- Work instructions
Repeat, exactly and only, the lines from the beginning of the data through the line with "PI = math.pi; rad = math.radians". Pictures are left out.

(begin)

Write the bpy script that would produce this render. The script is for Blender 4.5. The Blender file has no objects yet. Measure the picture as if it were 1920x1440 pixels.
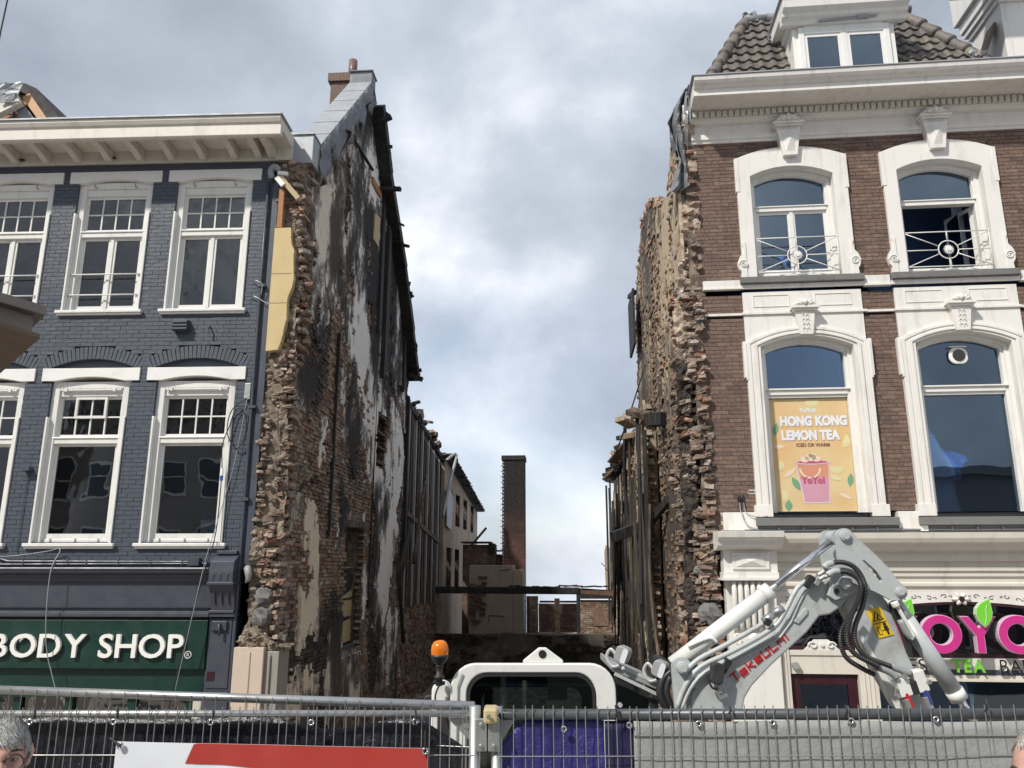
import bpy, math, random
import numpy as np
from mathutils import Vector, Matrix, noise
random.seed(7); RNG = np.random.default_rng(11)
SC = bpy.context.scene; COL = SC.collection
PI = math.pi; rad = math.radians

# ------------------------------------------------------------------ camera
cam_d = bpy.data.cameras.new('camera'); cam = bpy.data.objects.new('camera', cam_d); COL.objects.link(cam)
cam.location = (0, 0, 4.0); cam.rotation_euler = (rad(90 + 13.4), 0, 0)
cam_d.sensor_width = 36; cam_d.lens = 36 * 1470 / 1920; cam_d.clip_start = 0.05; cam_d.clip_end = 3000
SC.camera = cam
SC.view_settings.view_transform = 'Standard'; SC.view_settings.look = 'None'
SC.view_settings.gamma = 1; SC.view_settings.use_curve_mapping = False
SC.view_settings.exposure = 0.60

# ------------------------------------------------------------------ sun and sky
SUN_EL, SUN_AZ = 45, -44       # azimuth: degrees from straight behind the camera, negative = from the left
sd = Vector((math.sin(rad(SUN_AZ)) * math.cos(rad(SUN_EL)), -math.cos(rad(SUN_AZ)) * math.cos(rad(SUN_EL)), math.sin(rad(SUN_EL))))
sun_d = bpy.data.lights.new('sun', 'SUN'); sun_d.energy = 2.85; sun_d.angle = rad(2.5); sun_d.color = (1.0, 0.945, 0.86)
sun = bpy.data.objects.new('sun', sun_d); COL.objects.link(sun)
sun.rotation_euler = sd.to_track_quat('Z', 'Y').to_euler(); sun.location = sd * 60
W = bpy.data.worlds.new('World'); SC.world = W; W.use_nodes = True
nt = W.node_tree; nt.nodes.clear()
def wn(t, **k):
    n = nt.nodes.new(t)
    for a, b in k.items(): setattr(n, a, b)
    return n
out = wn('ShaderNodeOutputWorld'); bg = wn('ShaderNodeBackground'); bg.inputs[1].default_value = 0.1
sky = wn('ShaderNodeTexSky', sky_type='NISHITA', sun_disc=False)
sky.sun_elevation = rad(SUN_EL); sky.sun_rotation = math.atan2(sd.x, sd.y)
tc = wn('ShaderNodeTexCoord'); mp = wn('ShaderNodeMapping'); mp.inputs['Scale'].default_value = (1, 1, 1.35)
mp.inputs['Location'].default_value = (0.35, 0.0, 0.17)
nt.links.new(tc.outputs['Generated'], mp.inputs[0])
def wnoise(scale, detail, rough, dist=0.0):
    n = wn('ShaderNodeTexNoise'); n.inputs['Scale'].default_value = scale; n.inputs['Detail'].default_value = detail
    n.inputs['Roughness'].default_value = rough; n.inputs['Distortion'].default_value = dist
    nt.links.new(mp.outputs[0], n.inputs['Vector']); return n
def wramp(src, stops):
    r = wn('ShaderNodeValToRGB'); e = r.color_ramp.elements
    while len(e) < len(stops): e.new(0.5)
    for i, (p, c) in enumerate(stops): e[i].position = p; e[i].color = (*c, 1)
    nt.links.new(src, r.inputs[0]); return r
n1 = wnoise(2.5, 8, 0.55, 0.12); n2 = wnoise(1.25, 3, 0.5)
mixn = wn('ShaderNodeMath', operation='MULTIPLY_ADD'); nt.links.new(n1.outputs[0], mixn.inputs[0]); mixn.inputs[1].default_value = 0.62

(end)

- Written response
Write the bpy script that would produce this render. The script is for Blender 4.5. The Blender file has no objects yet. Measure the picture as if it were 1920x1440 pixels.
import bpy, math, random
import numpy as np
from mathutils import Vector, Matrix, noise
random.seed(7); RNG = np.random.default_rng(11)
SC = bpy.context.scene; COL = SC.collection
PI = math.pi; rad = math.radians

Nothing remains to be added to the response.